■ **What you will do**: Every entry should be repeated exactly. Omit the pictures.

— START OF Dataset content —

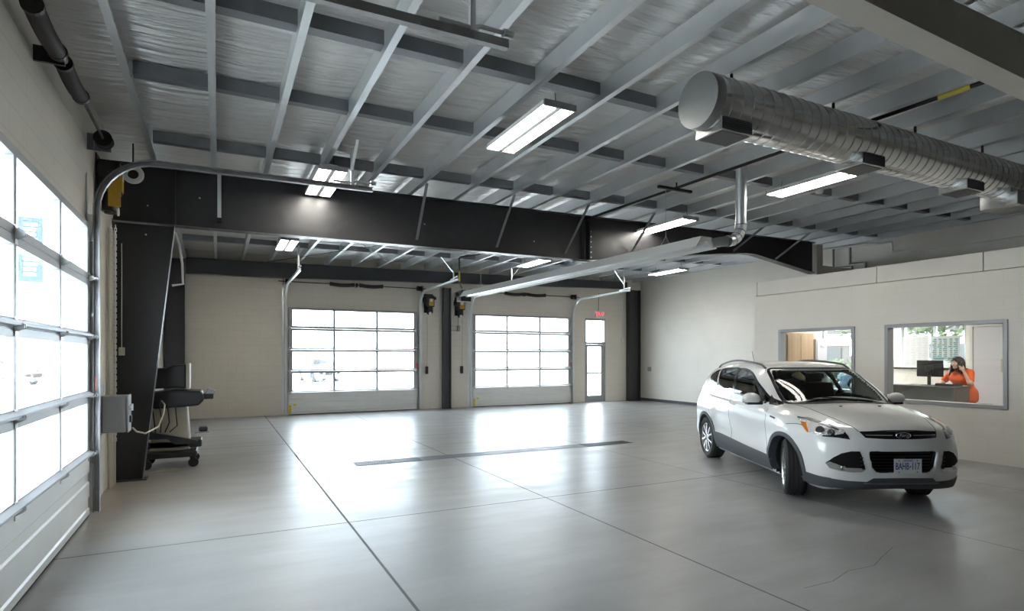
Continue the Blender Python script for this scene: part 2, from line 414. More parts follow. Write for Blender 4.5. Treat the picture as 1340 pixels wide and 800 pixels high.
window(4, XR + .06, XR + .16, 6.84, 8.2, 1.45, 2.5, mull=(7.5,), lab='outside window of the office behind the hung posters')
window(3, XR + 0.06, XR + 0.16, EW[0], EW[1], EW[2], EW[3], mull=(8.98,), lab='outside lobby window seen through the far office window')
# ------------------------------------------------------------------ steel frame
def steel(n, lab, cat, loc): 
    o = thing(n, lab, cat, loc); o['kind'] = 'structure'; return o
FY = 9.4
# middle frame: tapered column + rafter web with flanges
o = steel('steel_column', 'charcoal tapered steel column beside the left overhead door', 'column', (-1.1, FY, 0))
MB().prism([(XL + .004, 0.012), (-.925, 0.012), (-.548, 3.488), (XL + .004, 3.488)], 'y', FY - 0.006, FY + 0.006).build('web', 'charcoal', o)
mb = MB(); mb.bar((-.917, FY, 0.012), (-.541, FY, 3.488), 0.2, 0.014, (1, 0, 0)); mb.build('inner_flange', 'charcoal', o)
MB().box(XL + .002, XL + .016, FY - .1, FY + .1, .012, 3.488).build('outer_flange', 'charcoal', o)
MB().box(XL + .002, -.86, FY - .12, FY + .12, 0, .012).build('base_plate', 'charcoal', o)
BOT = [(XL, 3.5), (-.52, 3.5), (2.6, 3.505), (6.32, 3.52), (8.4, 3.775), (10.6, 4.0), (10.9, 4.0), (12.97, 3.70)]
def btop(x): return zp(x) - 0.012
o = steel('steel_beam', 'deep charcoal roof beam crossing the middle of the bay', 'beam', (6, FY, 3.5))
top = [(12.97, btop(12.97)), (XL + .004, btop(XL))]
MB().prism([(XL + .004, 3.5)] + [(x, z + .012) for x, z in BOT[1:]] + top, 'y', FY - 0.006, FY + 0.006).build('web', 'charcoal', o)
mb = MB()
for a, b in zip(BOT, BOT[1:]): mb.bar((max(a[0], XL + .004), FY, a[1] + .006), (b[0], FY, b[1] + .006), 0.2, 0.012)
mb.build('bottom_flange', 'charcoal', o)
MB().prism([(XL + .004, btop(XL)), (12.97, btop(12.97)), (12.97, btop(12.97) - .012), (XL + .004, btop(XL) - .012)], 'y', FY - .1, FY + .1).build('top_flange', 'charcoal', o)
for x, zb in ((-.53, 3.512), (6.26, 3.53), (6.38, 3.53)):
    MB().box(x - .008, x + .008, FY - .1, FY - .007, zb, btop(x) - .013).build('stiffener', 'charcoal', o)
MB().box(6.1, 6.54, FY - .1, FY + .1, 3.49, 3.512).build('splice_plate', 'charcoal', o)
mb = MB()
for x, z in ((-.23, 3.93), (-.86, 3.75), (-.88, 3.35), (3.1, 3.9), (5.2, 3.8)): mb.cyl((x, FY - .007, z), (x, FY - .014, z), .012, 8)
for k in range(6): mb.cyl((6.46, FY - .007, 3.6 + .1 * k), (6.46, FY - .02, 3.6 + .1 * k), .014, 6)
mb.build('bolts', 'zinc', o)
MB().box(12.985, 13.2, FY - .12, FY + .1, 3.35, 4.4).build('pilaster', 'plaster'); struct(bpy.data.objects['pilaster']).name = 'trim_3'
MB().box(13.2, XR - .11, FY - .12, FY + .1, 3.35, 3.9).build('trim_4', 'plaster'); struct(bpy.data.objects['trim_4'])

# near frame beam, cream painted
NY = 2.42
o = steel('steel_beam', 'cream painted roof beam overhead at the near right', 'beam', (8, NY, 4.2))
def nb(x): return 3.985 - .029 * (x - 3.37)
MB().prism([(2.2, nb(2.2)), (XR - .01, nb(XR)), (XR - .01, nb(XR) + .014), (2.2, nb(2.2) + .014)], 'y', 2.325, 2.515).build('bottom_flange', 'creampaint', o)
MB().prism([(2.2, nb(2.2) + .014), (XR - .01, nb(XR) + .014), (XR - .01, btop(XR)), (2.2, btop(2.2))], 'y', NY - .006, NY + .006).build('web', 'creampaint', o)
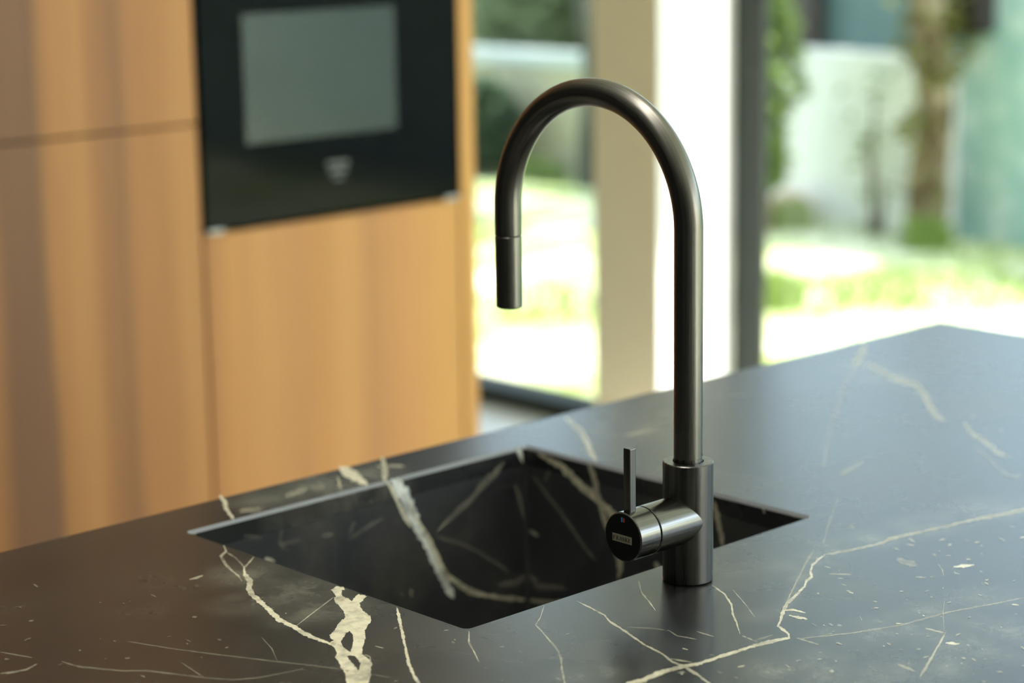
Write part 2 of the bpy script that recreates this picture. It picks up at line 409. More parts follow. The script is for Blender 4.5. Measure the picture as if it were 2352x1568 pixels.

— END OF Dataset content —

■ **Finished task**:
Continue the Blender Python script for this scene: part 2, from line 414. More parts follow. Write for Blender 4.5. Treat the picture as 1340 pixels wide and 800 pixels high.
window(4, XR + .06, XR + .16, 6.84, 8.2, 1.45, 2.5, mull=(7.5,), lab='outside window of the office behind the hung posters')
window(3, XR + 0.06, XR + 0.16, EW[0], EW[1], EW[2], EW[3], mull=(8.98,), lab='outside lobby window seen through the far office window')
# ------------------------------------------------------------------ steel frame
def steel(n, lab, cat, loc): 
    o = thing(n, lab, cat, loc); o['kind'] = 'structure'; return o
FY = 9.4
# middle frame: tapered column + rafter web with flanges
o = steel('steel_column', 'charcoal tapered steel column beside the left overhead door', 'column', (-1.1, FY, 0))
MB().prism([(XL + .004, 0.012), (-.925, 0.012), (-.548, 3.488), (XL + .004, 3.488)], 'y', FY - 0.006, FY + 0.006).build('web', 'charcoal', o)
mb = MB(); mb.bar((-.917, FY, 0.012), (-.541, FY, 3.488), 0.2, 0.014, (1, 0, 0)); mb.build('inner_flange', 'charcoal', o)
MB().box(XL + .002, XL + .016, FY - .1, FY + .1, .012, 3.488).build('outer_flange', 'charcoal', o)
MB().box(XL + .002, -.86, FY - .12, FY + .12, 0, .012).build('base_plate', 'charcoal', o)
BOT = [(XL, 3.5), (-.52, 3.5), (2.6, 3.505), (6.32, 3.52), (8.4, 3.775), (10.6, 4.0), (10.9, 4.0), (12.97, 3.70)]
def btop(x): return zp(x) - 0.012
o = steel('steel_beam', 'deep charcoal roof beam crossing the middle of the bay', 'beam', (6, FY, 3.5))
top = [(12.97, btop(12.97)), (XL + .004, btop(XL))]
MB().prism([(XL + .004, 3.5)] + [(x, z + .012) for x, z in BOT[1:]] + top, 'y', FY - 0.006, FY + 0.006).build('web', 'charcoal', o)
mb = MB()
for a, b in zip(BOT, BOT[1:]): mb.bar((max(a[0], XL + .004), FY, a[1] + .006), (b[0], FY, b[1] + .006), 0.2, 0.012)
mb.build('bottom_flange', 'charcoal', o)
MB().prism([(XL + .004, btop(XL)), (12.97, btop(12.97)), (12.97, btop(12.97) - .012), (XL + .004, btop(XL) - .012)], 'y', FY - .1, FY + .1).build('top_flange', 'charcoal', o)
for x, zb in ((-.53, 3.512), (6.26, 3.53), (6.38, 3.53)):
    MB().box(x - .008, x + .008, FY - .1, FY - .007, zb, btop(x) - .013).build('stiffener', 'charcoal', o)
MB().box(6.1, 6.54, FY - .1, FY + .1, 3.49, 3.512).build('splice_plate', 'charcoal', o)
mb = MB()
for x, z in ((-.23, 3.93), (-.86, 3.75), (-.88, 3.35), (3.1, 3.9), (5.2, 3.8)): mb.cyl((x, FY - .007, z), (x, FY - .014, z), .012, 8)
for k in range(6): mb.cyl((6.46, FY - .007, 3.6 + .1 * k), (6.46, FY - .02, 3.6 + .1 * k), .014, 6)
mb.build('bolts', 'zinc', o)
MB().box(12.985, 13.2, FY - .12, FY + .1, 3.35, 4.4).build('pilaster', 'plaster'); struct(bpy.data.objects['pilaster']).name = 'trim_3'
MB().box(13.2, XR - .11, FY - .12, FY + .1, 3.35, 3.9).build('trim_4', 'plaster'); struct(bpy.data.objects['trim_4'])

# near frame beam, cream painted
NY = 2.42
o = steel('steel_beam', 'cream painted roof beam overhead at the near right', 'beam', (8, NY, 4.2))
def nb(x): return 3.985 - .029 * (x - 3.37)
MB().prism([(2.2, nb(2.2)), (XR - .01, nb(XR)), (XR - .01, nb(XR) + .014), (2.2, nb(2.2) + .014)], 'y', 2.325, 2.515).build('bottom_flange', 'creampaint', o)
MB().prism([(2.2, nb(2.2) + .014), (XR - .01, nb(XR) + .014), (XR - .01, btop(XR)), (2.2, btop(2.2))], 'y', NY - .006, NY + .006).build('web', 'creampaint', o)
Write part 2 of the bpy script that recreates this picture. It picks up at line 409. More parts follow. The script is for Blender 4.5. Measure the picture as if it were 2352x1568 pixels.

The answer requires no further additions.